**WORK TO BE COMPLETED**
Pull out every line from the listing that has the word "data".
--- Start INFORMATION SHOWN ---
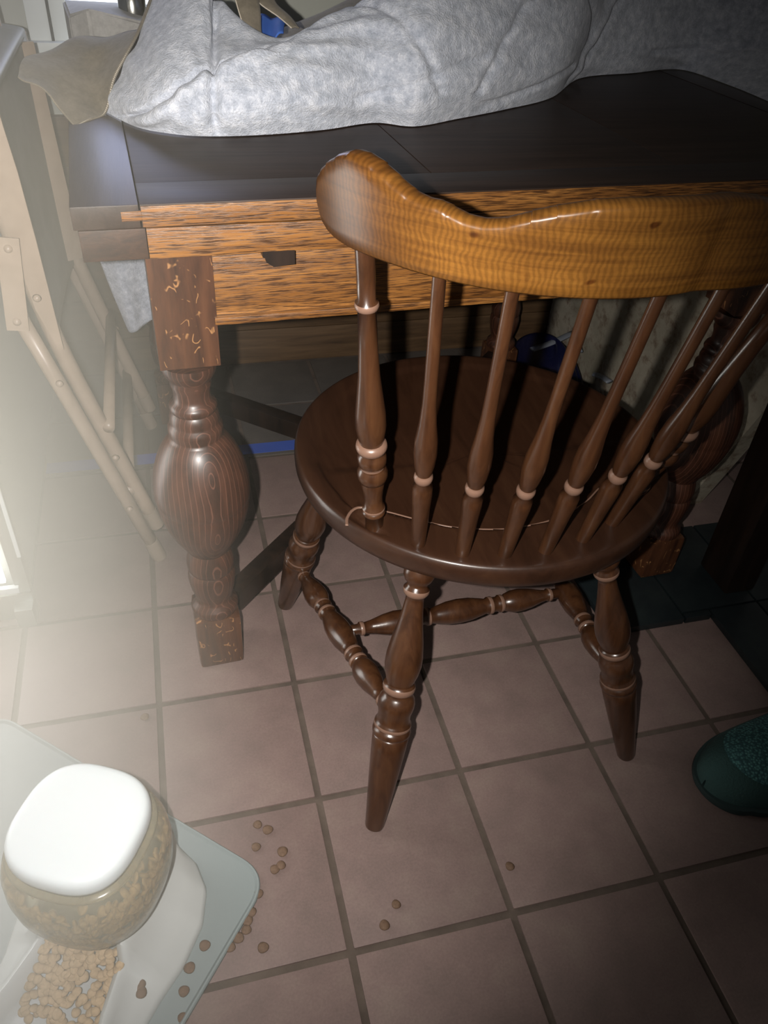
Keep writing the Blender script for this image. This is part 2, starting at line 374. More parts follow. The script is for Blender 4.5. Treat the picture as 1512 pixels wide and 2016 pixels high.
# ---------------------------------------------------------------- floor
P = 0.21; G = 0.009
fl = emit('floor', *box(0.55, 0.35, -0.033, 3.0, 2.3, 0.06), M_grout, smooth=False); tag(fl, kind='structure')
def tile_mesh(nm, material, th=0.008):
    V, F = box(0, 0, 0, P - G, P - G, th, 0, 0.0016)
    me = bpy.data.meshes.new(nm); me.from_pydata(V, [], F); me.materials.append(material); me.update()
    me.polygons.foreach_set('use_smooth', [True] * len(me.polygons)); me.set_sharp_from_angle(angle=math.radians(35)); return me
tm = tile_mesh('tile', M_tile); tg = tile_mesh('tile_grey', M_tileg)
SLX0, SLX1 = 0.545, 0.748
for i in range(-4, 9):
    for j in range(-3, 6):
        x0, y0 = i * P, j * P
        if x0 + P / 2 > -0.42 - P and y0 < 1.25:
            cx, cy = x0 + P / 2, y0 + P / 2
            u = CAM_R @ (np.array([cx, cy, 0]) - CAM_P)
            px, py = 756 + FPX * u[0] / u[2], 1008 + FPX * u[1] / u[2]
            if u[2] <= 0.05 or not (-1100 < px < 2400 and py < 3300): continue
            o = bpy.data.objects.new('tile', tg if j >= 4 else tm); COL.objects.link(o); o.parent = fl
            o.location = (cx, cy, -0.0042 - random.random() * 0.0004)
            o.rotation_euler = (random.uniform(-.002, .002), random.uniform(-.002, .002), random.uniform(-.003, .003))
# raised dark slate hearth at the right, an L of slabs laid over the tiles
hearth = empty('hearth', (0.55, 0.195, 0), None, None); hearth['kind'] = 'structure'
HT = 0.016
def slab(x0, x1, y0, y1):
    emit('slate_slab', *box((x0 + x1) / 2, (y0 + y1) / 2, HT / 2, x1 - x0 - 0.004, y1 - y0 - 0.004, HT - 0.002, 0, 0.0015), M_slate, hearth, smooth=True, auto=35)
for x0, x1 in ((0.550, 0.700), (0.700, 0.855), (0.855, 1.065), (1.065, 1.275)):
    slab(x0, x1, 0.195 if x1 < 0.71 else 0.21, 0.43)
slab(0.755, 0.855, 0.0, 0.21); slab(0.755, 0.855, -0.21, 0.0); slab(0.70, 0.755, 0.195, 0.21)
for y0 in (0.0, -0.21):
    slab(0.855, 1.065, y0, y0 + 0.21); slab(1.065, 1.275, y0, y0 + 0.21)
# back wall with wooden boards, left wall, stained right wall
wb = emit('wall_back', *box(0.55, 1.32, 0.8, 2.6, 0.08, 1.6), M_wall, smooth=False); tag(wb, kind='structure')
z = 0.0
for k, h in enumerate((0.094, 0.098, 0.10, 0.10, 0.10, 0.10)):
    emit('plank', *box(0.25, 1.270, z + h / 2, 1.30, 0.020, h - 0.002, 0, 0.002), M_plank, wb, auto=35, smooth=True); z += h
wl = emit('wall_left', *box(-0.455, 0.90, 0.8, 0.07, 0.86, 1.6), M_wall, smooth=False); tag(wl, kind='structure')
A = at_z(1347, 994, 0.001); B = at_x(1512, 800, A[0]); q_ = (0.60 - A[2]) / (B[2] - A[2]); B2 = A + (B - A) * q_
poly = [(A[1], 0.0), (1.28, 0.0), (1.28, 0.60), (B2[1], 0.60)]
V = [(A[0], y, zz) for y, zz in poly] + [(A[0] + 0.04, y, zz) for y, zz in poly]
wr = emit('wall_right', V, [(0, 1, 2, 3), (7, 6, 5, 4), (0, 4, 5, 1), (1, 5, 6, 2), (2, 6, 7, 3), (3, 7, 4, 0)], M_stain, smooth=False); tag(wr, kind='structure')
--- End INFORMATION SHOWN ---
**ANSWER IN FULL**
    me = bpy.data.meshes.new(nm); me.from_pydata(V, [], F); me.materials.append(material); me.update()
            o = bpy.data.objects.new('tile', tg if j >= 4 else tm); COL.objects.link(o); o.parent = fl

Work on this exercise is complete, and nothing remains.